» What is asked
Your output is the lines from the first one to the one containing "ZT = -15.54", repeated exactly, with images left out.
Start
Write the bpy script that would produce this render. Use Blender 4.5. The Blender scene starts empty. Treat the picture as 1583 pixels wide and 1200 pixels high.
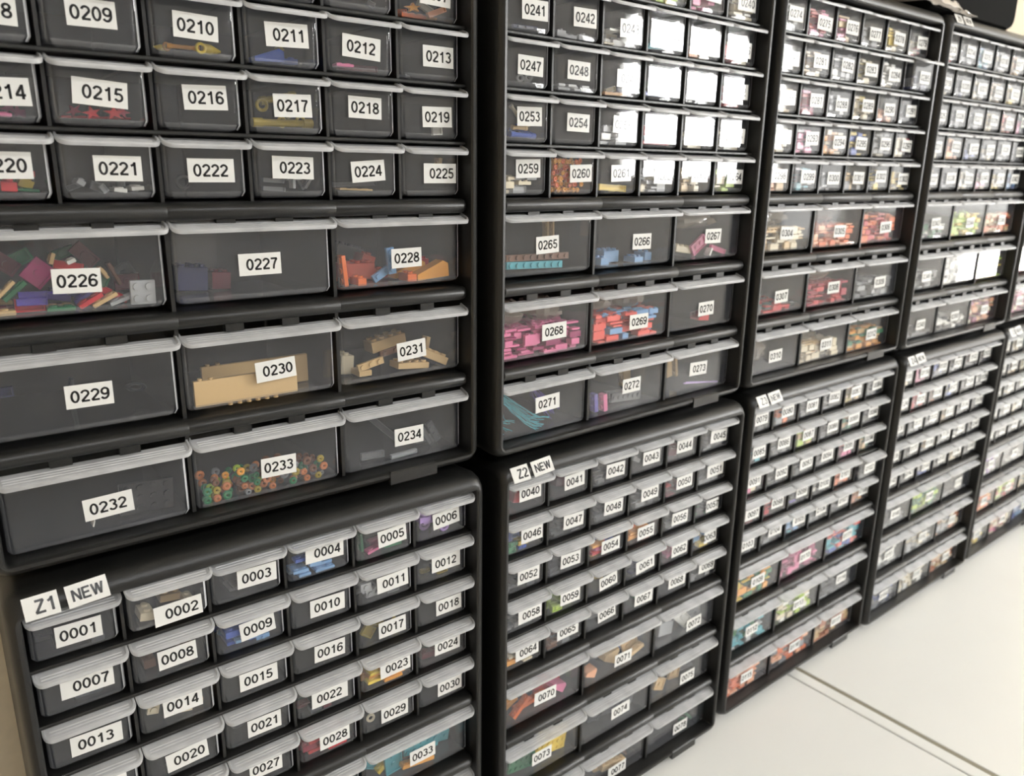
import bpy, math, random
from mathutils import Vector, Matrix
C = bpy.context.scene
col = C.collection
PI = math.pi
S = 0.0585            # metres per column width of a small drawer
TZ = 0.75             # table top height
ZT = -15.54           # table top in column units below the top lip of the upper row

# ---------------------------------------------------------------- camera
def W(x, y, z): return Vector((x*S, y*S, (z-ZT)*S + TZ))
cam_d = bpy.data.cameras.new('camera'); cam = bpy.data.objects.new('camera', cam_d); col.objects.link(cam)
yaw, pitch, roll = 0.67402, -0.27089, 0.01392
fwd = Vector((math.sin(yaw)*math.cos(pitch), math.cos(yaw)*math.cos(pitch), math.sin(pitch)))
right = Vector((math.cos(yaw), -math.sin(yaw), 0)); upv = right.cross(fwd)
cr, sr = math.cos(roll), math.sin(roll)
right, upv = right*cr+upv*sr, upv*cr-right*sr
M = Matrix((right, upv, -fwd)).transposed().to_4x4(); M.translation = W(-0.59361, -9.0673, -3.09479)
cam.matrix_world = M
cam_d.sensor_width = 36; cam_d.lens = 1219.74/1583*36; cam_d.clip_start = 0.01; cam_d.clip_end = 50
cam_d.dof.use_dof = True; cam_d.dof.focus_distance = 0.60; cam_d.dof.aperture_fstop = 9.0
C.camera = cam
# ---------------------------------------------------------------- light
C.view_settings.view_transform = 'Standard'; C.view_settings.look = 'None'
C.view_settings.gamma = 1.0; C.view_settings.use_curve_mapping = False
C.view_settings.exposure = -0.07
C.cycles.transparent_max_bounces = 24; C.cycles.max_bounces = 8
w = bpy.data.worlds.new('world'); C.world = w; w.use_nodes = True
w.node_tree.nodes['Background'].inputs[0].default_value = (0.9, 0.95, 1, 1)
w.node_tree.nodes['Background'].inputs[1].default_value = 0.3
def area(name, loc, rot, sx, sy, power, color):
    l = bpy.data.lights.new(name, 'AREA'); l.shape = 'RECTANGLE'; l.size = sx; l.size_y = sy
    l.energy = power; l.color = color
    o = bpy.data.objects.new(name, l); o.location = loc; o.rotation_euler = rot; col.objects.link(o)
WIN_E = 46.0          # brightness of the daylight behind the panes
GLOW_E = 3.2          # brightness of the glow panels added to lift far reflections
FILL_E = 30.0         # brightness of the fill panels added on the ceiling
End
» Output for this task
Write the bpy script that would produce this render. Use Blender 4.5. The Blender scene starts empty. Treat the picture as 1583 pixels wide and 1200 pixels high.
import bpy, math, random
from mathutils import Vector, Matrix
C = bpy.context.scene
col = C.collection
PI = math.pi
S = 0.0585            # metres per column width of a small drawer
TZ = 0.75             # table top height
ZT = -15.54           # table top in column units below the top lip of the upper row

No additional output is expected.